*** Exercise data
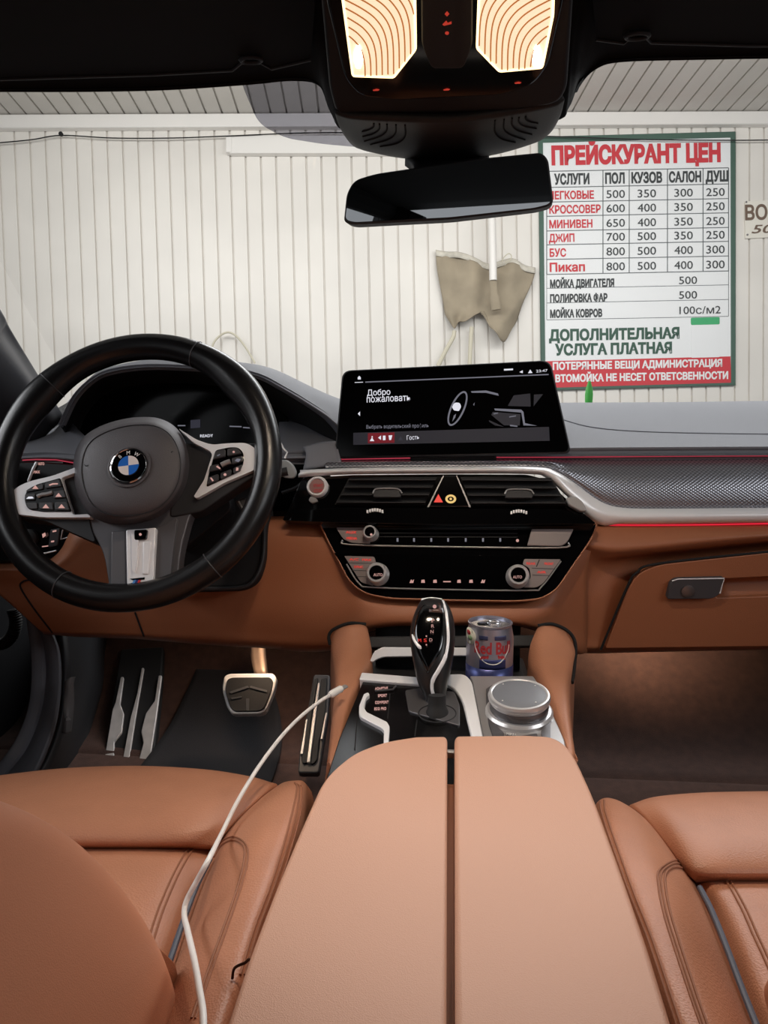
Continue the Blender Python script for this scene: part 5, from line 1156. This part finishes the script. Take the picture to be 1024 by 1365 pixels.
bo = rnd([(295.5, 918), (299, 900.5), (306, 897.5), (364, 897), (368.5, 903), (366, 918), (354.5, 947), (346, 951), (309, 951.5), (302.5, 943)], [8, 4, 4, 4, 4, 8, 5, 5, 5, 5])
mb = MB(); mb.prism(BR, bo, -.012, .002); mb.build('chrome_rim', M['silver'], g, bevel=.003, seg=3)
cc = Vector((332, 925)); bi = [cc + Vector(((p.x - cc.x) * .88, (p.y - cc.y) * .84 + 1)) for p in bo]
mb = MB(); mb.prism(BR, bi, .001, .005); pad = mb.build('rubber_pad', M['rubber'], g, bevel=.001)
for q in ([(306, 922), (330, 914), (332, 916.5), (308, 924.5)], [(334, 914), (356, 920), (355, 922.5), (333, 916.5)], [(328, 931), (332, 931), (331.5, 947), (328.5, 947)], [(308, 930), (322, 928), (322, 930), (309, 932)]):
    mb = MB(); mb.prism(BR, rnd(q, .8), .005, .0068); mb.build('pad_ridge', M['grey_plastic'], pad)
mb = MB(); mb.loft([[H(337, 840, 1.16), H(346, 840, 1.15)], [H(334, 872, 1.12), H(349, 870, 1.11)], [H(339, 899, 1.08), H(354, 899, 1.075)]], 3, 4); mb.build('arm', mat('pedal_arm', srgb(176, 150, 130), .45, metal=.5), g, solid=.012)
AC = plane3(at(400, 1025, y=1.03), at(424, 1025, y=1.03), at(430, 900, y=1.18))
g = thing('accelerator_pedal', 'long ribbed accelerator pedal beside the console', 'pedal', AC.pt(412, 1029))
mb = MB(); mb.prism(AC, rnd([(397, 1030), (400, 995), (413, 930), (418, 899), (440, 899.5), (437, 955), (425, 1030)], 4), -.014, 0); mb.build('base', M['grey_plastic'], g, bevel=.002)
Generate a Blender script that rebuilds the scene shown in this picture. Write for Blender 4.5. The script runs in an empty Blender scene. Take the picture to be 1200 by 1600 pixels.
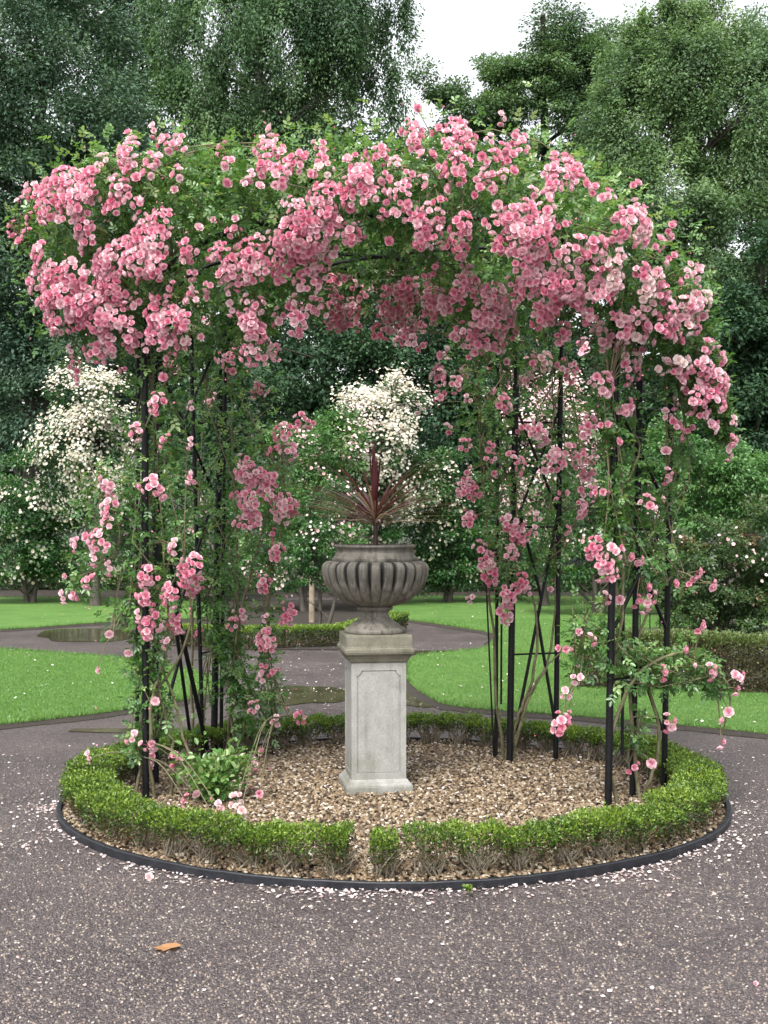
******
*** Exercise data
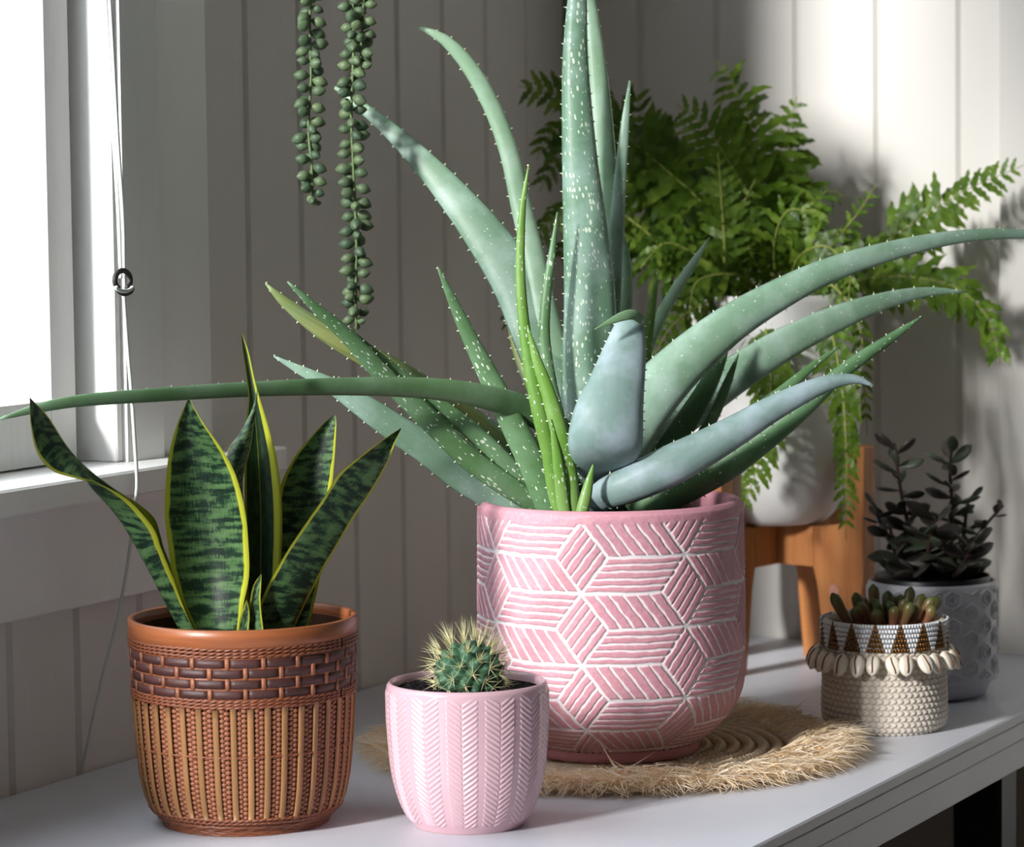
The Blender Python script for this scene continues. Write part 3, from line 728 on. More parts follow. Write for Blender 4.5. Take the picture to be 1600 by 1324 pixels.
******
■ Written exercise
Above are some lines. Repeat exactly, and only, those from the line that has "Continue the Blender" through the line that has "M['grey_plastic'], g, bevel=.002)".

■ Solved exercise
Continue the Blender Python script for this scene: part 5, from line 1156. This part finishes the script. Take the picture to be 1024 by 1365 pixels.
bo = rnd([(295.5, 918), (299, 900.5), (306, 897.5), (364, 897), (368.5, 903), (366, 918), (354.5, 947), (346, 951), (309, 951.5), (302.5, 943)], [8, 4, 4, 4, 4, 8, 5, 5, 5, 5])
mb = MB(); mb.prism(BR, bo, -.012, .002); mb.build('chrome_rim', M['silver'], g, bevel=.003, seg=3)
cc = Vector((332, 925)); bi = [cc + Vector(((p.x - cc.x) * .88, (p.y - cc.y) * .84 + 1)) for p in bo]
mb = MB(); mb.prism(BR, bi, .001, .005); pad = mb.build('rubber_pad', M['rubber'], g, bevel=.001)
for q in ([(306, 922), (330, 914), (332, 916.5), (308, 924.5)], [(334, 914), (356, 920), (355, 922.5), (333, 916.5)], [(328, 931), (332, 931), (331.5, 947), (328.5, 947)], [(308, 930), (322, 928), (322, 930), (309, 932)]):
    mb = MB(); mb.prism(BR, rnd(q, .8), .005, .0068); mb.build('pad_ridge', M['grey_plastic'], pad)
mb = MB(); mb.loft([[H(337, 840, 1.16), H(346, 840, 1.15)], [H(334, 872, 1.12), H(349, 870, 1.11)], [H(339, 899, 1.08), H(354, 899, 1.075)]], 3, 4); mb.build('arm', mat('pedal_arm', srgb(176, 150, 130), .45, metal=.5), g, solid=.012)
AC = plane3(at(400, 1025, y=1.03), at(424, 1025, y=1.03), at(430, 900, y=1.18))
g = thing('accelerator_pedal', 'long ribbed accelerator pedal beside the console', 'pedal', AC.pt(412, 1029))
mb = MB(); mb.prism(AC, rnd([(397, 1030), (400, 995), (413, 930), (418, 899), (440, 899.5), (437, 955), (425, 1030)], 4), -.014, 0); mb.build('base', M['grey_plastic'], g, bevel=.002)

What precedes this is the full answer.